** start **

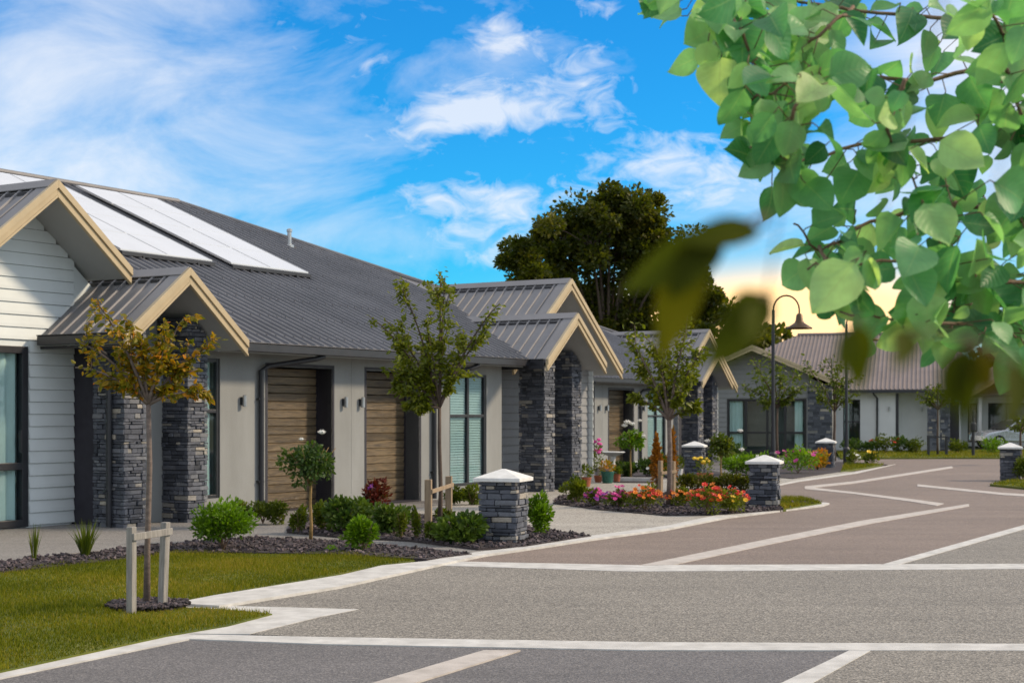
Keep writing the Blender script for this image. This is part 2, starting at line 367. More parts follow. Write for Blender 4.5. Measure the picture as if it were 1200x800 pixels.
t.l(skyc, bg.inputs['Color'])
S.view_settings.view_transform = 'Standard'; S.view_settings.look = 'None'; S.view_settings.exposure = 0.05; S.view_settings.gamma = 1.0
S.render.engine = 'CYCLES'; S.cycles.use_denoising = True; S.cycles.max_bounces = 8; S.cycles.transparent_max_bounces = 12
S.cycles.sample_clamp_indirect = 6.0

# ------------------------------------------------------------------ ground
def poly_px(pts, z): return [(*gnd(x, y, z), z) for x, y in pts]
def sheet(name, pts, z, mat, th=0.05, label=None, cat=None, kind='structure', group=None):
    mb = MB(); q = poly_px(pts, z)
    a = sum(q[i][0] * q[(i + 1) % len(q)][1] - q[(i + 1) % len(q)][0] * q[i][1] for i in range(len(q)))
    if a < 0: q.reverse()
    mb.slab(q, th); o = mb.build(name, mat)
    return tag(o, label, cat, group, kind)
mb = MB(); mb.add([(-500, -60, -0.09), (500, -60, -0.09), (500, 900, -0.09), (-500, 900, -0.09)], [(0, 1, 2, 3)])
tag(mb.build('ground', 'lawn'), kind='structure')
mb = MB(); mb.slab([(-9, -6, 0), (22, -6, 0), (34, 30, 0), (34, 56.5, 0), (9.5, 57.4, 0), (-9, 22, 0)], 0.06)
tag(mb.build('road', 'asphalt'), kind='structure')
sheet('road_surface', [(517, 657.5), (743, 662), (1200, 660.5), (1900, 661), (1700, 545), (1300, 536.5), (985, 536.5), (1003, 553), (935, 563), (880, 575), (965, 592), (852, 605.5), (693, 631), (647, 638), (567, 649.5)], 0.004, 'asphalt_flare_tint', 0.03)
LAWN = [(-330, 700), (0, 669), (100, 659), (200, 646), (300, 646), (400, 648), (500, 654), (447, 662), (380, 675), (250, 697), (203, 707), (215, 711.5), (260, 713), (319, 718.5), (267, 732), (195, 744), (0, 786), (-330, 866)]
sheet('lawn', LAWN, 0.02, 'lawn')
sheet('aggregate_paving', [(257, 708.5), (400, 685), (513, 660), (743, 668), (1200, 665), (1500, 665), (1500, 755), (1200, 754.5), (760, 752.5), (380, 746.5), (293, 742.5), (375, 722), (420, 713.3)], 0.006, 'aggregate')
sheet('aggregate_paving', [(1019, 761), (1500, 761), (1500, 900), (771, 900)], 0.006, 'aggregate')
sheet('aggregate_paving', [(1052, 660.5), (1350, 576), (1600, 600), (1600, 660.5)], 0.006, 'aggregate')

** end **

* Task requirements: Transcribe the opening line of the listing above, please, and every line after it through the line with "S.cycles.sample_clamp_indirect = 6.0", word for word, without pictures.

* Reply to the task:
Keep writing the Blender script for this image. This is part 2, starting at line 367. More parts follow. Write for Blender 4.5. Measure the picture as if it were 1200x800 pixels.
t.l(skyc, bg.inputs['Color'])
S.view_settings.view_transform = 'Standard'; S.view_settings.look = 'None'; S.view_settings.exposure = 0.05; S.view_settings.gamma = 1.0
S.render.engine = 'CYCLES'; S.cycles.use_denoising = True; S.cycles.max_bounces = 8; S.cycles.transparent_max_bounces = 12
S.cycles.sample_clamp_indirect = 6.0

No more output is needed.